We had to hang about for an hour and a half for our driver as they were busy having a strike but he arrived in a van that came from this century so I was re-assured. I'd heard a few horror stories about the transport there and was a little apprehensive but it was obvious we wouldn't encounter any of those nightmares. I'd heard the journey would be two hours. I checked with our host John Bose who said happily, "Oh no. Not two. Seven."

On the road to Mongla
On the road to Mongla

Driving through Dhaka was in itself an experience. I've seen pictures of rickshaws and tuk-tuks but to see armies of them taking on the might of motorized city life is an awe-inspiring site. There are little or no driving rules it seems with cars hanging u-turns in the most bizarre places and without warning. There are few road signs and if there were traffic lights I didn't notice, even from my grandstand view between the driver and front passenger.

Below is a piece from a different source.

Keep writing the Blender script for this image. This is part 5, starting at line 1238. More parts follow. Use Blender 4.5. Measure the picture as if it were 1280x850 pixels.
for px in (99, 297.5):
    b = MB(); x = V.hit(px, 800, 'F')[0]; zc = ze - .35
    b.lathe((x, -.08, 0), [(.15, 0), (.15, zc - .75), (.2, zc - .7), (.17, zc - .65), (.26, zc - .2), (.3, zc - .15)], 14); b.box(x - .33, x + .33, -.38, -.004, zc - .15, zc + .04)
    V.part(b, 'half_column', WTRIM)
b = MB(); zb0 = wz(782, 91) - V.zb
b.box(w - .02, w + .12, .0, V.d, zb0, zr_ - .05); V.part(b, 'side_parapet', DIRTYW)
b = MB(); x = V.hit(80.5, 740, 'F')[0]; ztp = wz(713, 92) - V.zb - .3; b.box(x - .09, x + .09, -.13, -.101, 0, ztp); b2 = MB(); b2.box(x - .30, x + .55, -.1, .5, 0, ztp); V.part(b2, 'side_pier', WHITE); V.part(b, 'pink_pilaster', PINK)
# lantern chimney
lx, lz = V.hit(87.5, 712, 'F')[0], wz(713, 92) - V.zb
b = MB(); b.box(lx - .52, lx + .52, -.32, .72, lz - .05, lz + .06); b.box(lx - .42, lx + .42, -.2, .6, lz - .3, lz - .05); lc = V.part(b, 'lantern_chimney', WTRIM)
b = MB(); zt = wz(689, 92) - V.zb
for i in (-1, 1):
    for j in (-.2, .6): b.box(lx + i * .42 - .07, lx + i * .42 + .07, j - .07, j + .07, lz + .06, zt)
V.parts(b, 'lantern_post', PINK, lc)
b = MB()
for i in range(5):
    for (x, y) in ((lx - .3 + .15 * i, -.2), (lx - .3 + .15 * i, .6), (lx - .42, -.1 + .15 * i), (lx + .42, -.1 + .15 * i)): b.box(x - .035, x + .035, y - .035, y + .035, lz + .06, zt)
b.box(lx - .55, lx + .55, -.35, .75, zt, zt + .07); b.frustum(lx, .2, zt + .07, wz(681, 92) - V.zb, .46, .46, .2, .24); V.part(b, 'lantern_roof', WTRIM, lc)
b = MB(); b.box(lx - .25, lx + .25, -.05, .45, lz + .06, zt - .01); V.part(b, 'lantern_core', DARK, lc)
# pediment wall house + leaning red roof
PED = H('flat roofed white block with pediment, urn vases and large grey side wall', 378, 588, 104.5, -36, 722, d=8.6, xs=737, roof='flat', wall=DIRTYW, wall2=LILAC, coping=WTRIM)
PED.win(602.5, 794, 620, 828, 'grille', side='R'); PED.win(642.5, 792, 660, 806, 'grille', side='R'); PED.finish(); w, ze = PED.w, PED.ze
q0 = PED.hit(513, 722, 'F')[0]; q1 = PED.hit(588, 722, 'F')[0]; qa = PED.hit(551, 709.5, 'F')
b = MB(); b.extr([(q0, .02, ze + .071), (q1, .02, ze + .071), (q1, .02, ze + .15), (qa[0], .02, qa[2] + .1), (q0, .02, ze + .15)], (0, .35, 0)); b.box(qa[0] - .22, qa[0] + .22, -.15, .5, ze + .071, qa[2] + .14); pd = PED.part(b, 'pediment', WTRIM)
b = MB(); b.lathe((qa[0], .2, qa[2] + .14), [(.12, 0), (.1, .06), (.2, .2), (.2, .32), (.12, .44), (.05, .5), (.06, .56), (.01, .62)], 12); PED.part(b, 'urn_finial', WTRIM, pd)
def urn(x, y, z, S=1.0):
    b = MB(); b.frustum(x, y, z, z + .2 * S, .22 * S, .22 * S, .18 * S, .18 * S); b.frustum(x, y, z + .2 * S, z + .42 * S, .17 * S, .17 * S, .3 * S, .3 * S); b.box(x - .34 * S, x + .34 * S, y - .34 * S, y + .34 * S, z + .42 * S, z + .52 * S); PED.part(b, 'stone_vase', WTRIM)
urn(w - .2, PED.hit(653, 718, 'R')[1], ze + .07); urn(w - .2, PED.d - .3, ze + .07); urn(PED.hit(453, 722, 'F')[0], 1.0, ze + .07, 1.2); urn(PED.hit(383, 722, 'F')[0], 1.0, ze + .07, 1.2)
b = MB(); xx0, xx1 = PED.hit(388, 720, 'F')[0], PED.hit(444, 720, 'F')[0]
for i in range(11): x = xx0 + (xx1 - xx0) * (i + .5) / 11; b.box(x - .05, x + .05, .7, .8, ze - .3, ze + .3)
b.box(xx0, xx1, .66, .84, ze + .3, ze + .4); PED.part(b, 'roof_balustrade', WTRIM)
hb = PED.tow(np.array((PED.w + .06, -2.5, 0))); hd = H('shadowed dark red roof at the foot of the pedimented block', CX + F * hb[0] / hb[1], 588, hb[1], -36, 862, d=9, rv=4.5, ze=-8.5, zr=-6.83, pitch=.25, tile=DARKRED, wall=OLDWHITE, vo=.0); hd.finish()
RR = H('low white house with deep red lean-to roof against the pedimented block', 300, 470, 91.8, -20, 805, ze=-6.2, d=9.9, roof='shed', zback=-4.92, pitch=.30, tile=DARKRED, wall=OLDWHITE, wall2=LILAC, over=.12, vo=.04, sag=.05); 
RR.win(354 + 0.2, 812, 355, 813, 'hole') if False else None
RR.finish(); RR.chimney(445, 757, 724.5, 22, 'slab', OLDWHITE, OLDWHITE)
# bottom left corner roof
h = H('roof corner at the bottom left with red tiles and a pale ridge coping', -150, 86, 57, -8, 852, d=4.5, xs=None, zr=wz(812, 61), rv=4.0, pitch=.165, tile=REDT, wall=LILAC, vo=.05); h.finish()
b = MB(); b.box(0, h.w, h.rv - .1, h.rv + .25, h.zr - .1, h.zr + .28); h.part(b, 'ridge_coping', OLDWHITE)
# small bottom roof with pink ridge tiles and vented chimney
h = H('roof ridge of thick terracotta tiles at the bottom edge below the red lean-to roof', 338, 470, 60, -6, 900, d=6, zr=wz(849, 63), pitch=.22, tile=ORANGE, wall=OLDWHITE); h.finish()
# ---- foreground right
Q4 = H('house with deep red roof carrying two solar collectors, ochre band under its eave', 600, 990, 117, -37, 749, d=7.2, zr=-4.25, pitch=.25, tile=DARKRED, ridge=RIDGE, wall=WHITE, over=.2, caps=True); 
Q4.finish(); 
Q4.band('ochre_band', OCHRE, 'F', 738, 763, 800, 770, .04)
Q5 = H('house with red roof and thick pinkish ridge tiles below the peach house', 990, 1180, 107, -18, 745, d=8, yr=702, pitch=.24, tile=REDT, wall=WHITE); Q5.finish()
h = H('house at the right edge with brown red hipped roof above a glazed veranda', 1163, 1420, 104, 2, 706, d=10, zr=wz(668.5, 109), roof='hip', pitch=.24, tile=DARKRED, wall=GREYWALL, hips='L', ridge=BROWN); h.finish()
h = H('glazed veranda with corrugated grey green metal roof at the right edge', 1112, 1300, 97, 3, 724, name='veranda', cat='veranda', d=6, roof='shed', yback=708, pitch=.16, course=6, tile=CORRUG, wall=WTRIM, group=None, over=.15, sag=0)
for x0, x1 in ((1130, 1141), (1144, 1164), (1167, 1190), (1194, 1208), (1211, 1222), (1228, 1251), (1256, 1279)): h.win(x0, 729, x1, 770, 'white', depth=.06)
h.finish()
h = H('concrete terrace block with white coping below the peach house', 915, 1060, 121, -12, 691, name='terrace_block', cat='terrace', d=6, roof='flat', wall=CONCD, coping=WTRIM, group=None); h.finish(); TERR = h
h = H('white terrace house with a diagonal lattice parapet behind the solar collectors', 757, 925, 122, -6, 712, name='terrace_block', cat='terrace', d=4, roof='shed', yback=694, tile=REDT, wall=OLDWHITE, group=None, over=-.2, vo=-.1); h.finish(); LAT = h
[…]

We stopped to change our money fairly soon after leaving the airport. John negotiated a good deal for us with the guy behind the glass who then handed a calculator and money to another chap who had been hanging around the door. He and John took it in turns hammering in numbers until they agreed a price and we were presented with an assortment of notes with very large numbers written on them. I changed just 30 and got back nearly 4000 in notes.

Outside, characters begging for small change surrounded the bus. I suddenly had this feeling of uselessness. What difference was a trip from a few people from the other side of the world going to make to one of the poorest and most densely populated countries in the world?

Global Care have a saying they use. Just because you can't do everything doesn't mean you should do nothing. The charity's founder Ron Newby once said, "We'll change the world one life at a time." Well, here we go then.

It doesn't matter how comfortable or modern a vehicle is, one hour of Bangladeshi roads is a mad experience. Seven hours and you're into the nightmare. To start with the roads were smooth and for a short way it was duel carriageway, the advantage being that the driver had a helping hand as to what side of the road he should be on. Any notion of that was soon flung carelessly aside when the road lost the central reservation and our driver lost any reservation he had towards oncoming traffic. We came very close to a number of brightly painted trucks, busses and wagons, blasting our horn liberally so the rest of Bangladesh knew we were coming. This was to let the rickshaw and tuk-tuk drivers know that they needed to move or be moved. Our driver was at one with the rest of the driving population of the country in having no intention of stopping or slowing.

This madness went on for two hours before we reached the river Padma. Huge and brown, it winds itself to the sea, the combined force of the Ganges and Brahmaputra. We stopped to catch the ferry at Aricha Ghat. The funny thing was that although, according to the map, we drove through only one other town in the 50 miles we had travelled, there was a never-ending stream of rickshaws and roadside markets. This place was marked but only because it had a ferry. The road just stopped there.

As soon as the minibus stopped the van was surrounded, this time by boys selling popcorn. Obviously, we were tourists and we had money. An old lady was amongst them, begging, and there was someone with a huge pile of English children's books. With the help of a phrase book and hand movements I struck up a conversation with Tuska, a 14 year old boy who lived on the boat. He was a popcorn seller and had done this for as long as he could remember. He and the crowd of children wanted their photo taking just to look at it on the screen of the camera.

We headed off again, convinced we'd broken the back of the journey but found out we still had five hours of driving to do. It was hair-raising but uneventful. More near misses, more markets, more busses, more potholes. "I must be mad doing this," I thought.

The further south and west we travelled the wetter the terrain. One of Bangladesh's biggest problems, apart from poverty, is the rising sea level and there is evidence as you drive toward the Sundarbarns that the land is flooding. However, everywhere was so green and I realised just how fertile this land is. When it's not being flooded out or blown away by cyclones south west Bangladesh offers a lot of farming potential. But it is volatile and this largely forgotten country is criminally poor. Without a lot of investment the physical land of the Bengal Sundarbarns could well be gone in 50 years.

We were convinced that John Bose's estimate of seven hours had to be wrong. Through exhaustion some of the team fell asleep between potholes and horn blasts until finally, after seven hours and 15 minutes we arrived in the little port town of Mongla.